Rüya kavramını “Bilinçaltındaki düşüncelerin, anılar ve hislerle şekillenmesi” şeklinde nitelendirebiliriz. Rüyalar, bilinç ve bilinçaltının dans ettiği bir mekânda şekillenir. Post-modern dünyada, bu soyut imgeler ve kesintili anlatılar, kimliğimizi ve gerçeklik algımızı sorgulamamıza olanak tanır. Rüyalar, tekdüzelikten uzak, çok katmanlı ve çelişkili yapısıyla, içsel çatışmalarımızı, korkularımızı ve arzularımızı yansıtır.
Her rüya, aynı zamanda bir anlam arayışı; belirsizliğin ve karmaşanın kucaklayıcı bir yansımasıdır. Bu bilinçaltı serüvenlerinde, hayal ile gerçek arasındaki sınırlar giderek belirsizleşerek, bizi özümüzle yüzleşmeye davet eder.
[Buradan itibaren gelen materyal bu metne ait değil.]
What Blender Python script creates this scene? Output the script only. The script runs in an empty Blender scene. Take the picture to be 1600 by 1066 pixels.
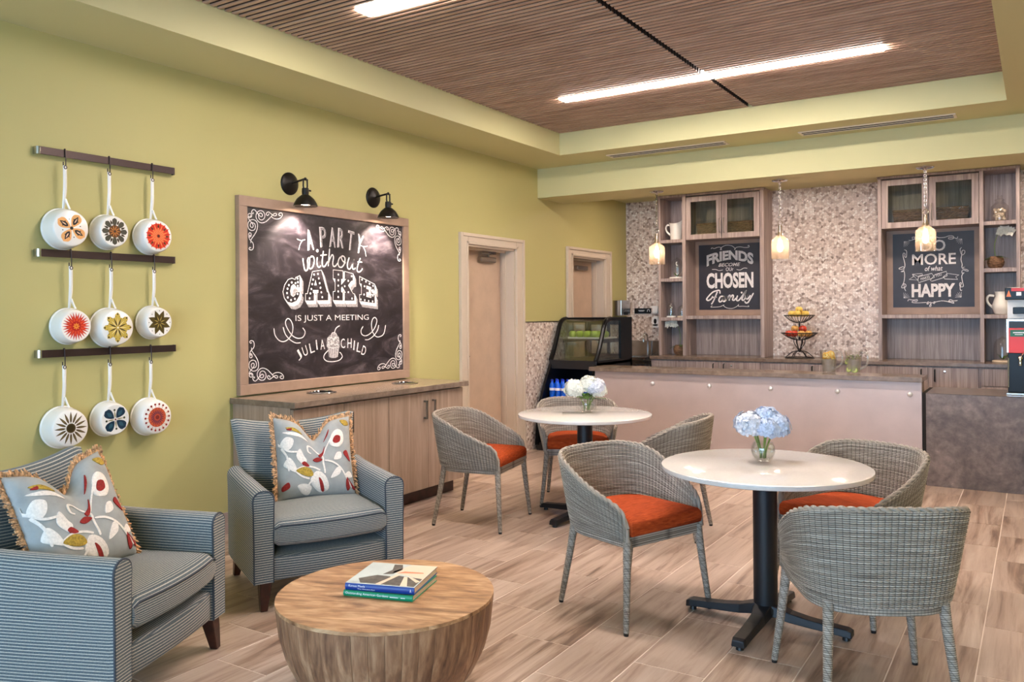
import bpy, bmesh, math, random
from mathutils import Vector, Matrix
R = math.radians
PI = math.pi
sc = bpy.context.scene
col = sc.collection

# ---------------------------------------------------------------- camera
CAM = Vector((4.645, 0.0, 1.48))
yaw, roll = R(32.474), R(-0.4239)
fwd = Vector((-math.sin(yaw), math.cos(yaw), 0)); rt = Vector((math.cos(yaw), math.sin(yaw), 0)); up = Vector((0, 0, 1))
rt2 = rt * math.cos(roll) + up * math.sin(roll); up2 = up * math.cos(roll) - rt * math.sin(roll)
cd = bpy.data.cameras.new('camera'); cam = bpy.data.objects.new('camera', cd); col.objects.link(cam)
cam.matrix_world = Matrix(((rt2.x, up2.x, -fwd.x, CAM.x), (rt2.y, up2.y, -fwd.y, CAM.y), (rt2.z, up2.z, -fwd.z, CAM.z), (0, 0, 0, 1)))
cd.sensor_width = 36; cd.lens = 1293.87 * 36 / 1600; cd.shift_y = -44.3 / 1600; cd.clip_start = .05
sc.camera = cam

# ---------------------------------------------------------------- world, exposure
sc.view_settings.view_transform = 'Standard'; sc.view_settings.look = 'None'; sc.view_settings.gamma = 1
sc.view_settings.use_curve_mapping = False
sc.view_settings.exposure = 0.53
LAMP = 64.0       # radiance of the ceiling fixtures
SKY = 9.8
w = bpy.data.worlds.new('daylight'); sc.world = w; w.use_nodes = True
bg = w.node_tree.nodes['Background']; bg.inputs[0].default_value = (.46, .71, 1.0, 1); bg.inputs[1].default_value = SKY
sc.cycles.use_denoising = True
sc.cycles.max_bounces = 8; sc.cycles.diffuse_bounces = 5; sc.cycles.transparent_max_bounces = 28
sc.cycles.sample_clamp_indirect = 6.0
sc.cycles.caustics_reflective = False; sc.cycles.caustics_refractive = False
for (x0, x1) in ((.6, 2.5), (2.7, 4.6), (4.8, 6.7)):      # sampling portals in the window openings behind the camera
    ld = bpy.data.lights.new('window_portal', 'AREA'); ld.shape = 'RECTANGLE'; ld.size = x1 - x0; ld.size_y = 2.1
    ld.cycles.is_portal = True
    lo = bpy.data.objects.new('window_portal', ld); col.objects.link(lo)
    lo.location = ((x0 + x1) / 2, -2.48, 1.55); lo.rotation_euler = (R(90), 0, 0)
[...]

Rüyalarda kaybolmak, gerçekliğin katmanlarında savrulmak gibidir; her katman, derinliklerde gizlenmiş bir sır taşır. Kendimi bulmak için kayboluyorum; hayallerin peşinde koşarken, aynı zamanda içimdeki boşluğu keşfediyorum. Rüyalar, bir sanat eserinin yarım kalmış çizgileri gibi; tamamlanmamış ama yine de derin anlamlar taşıyor.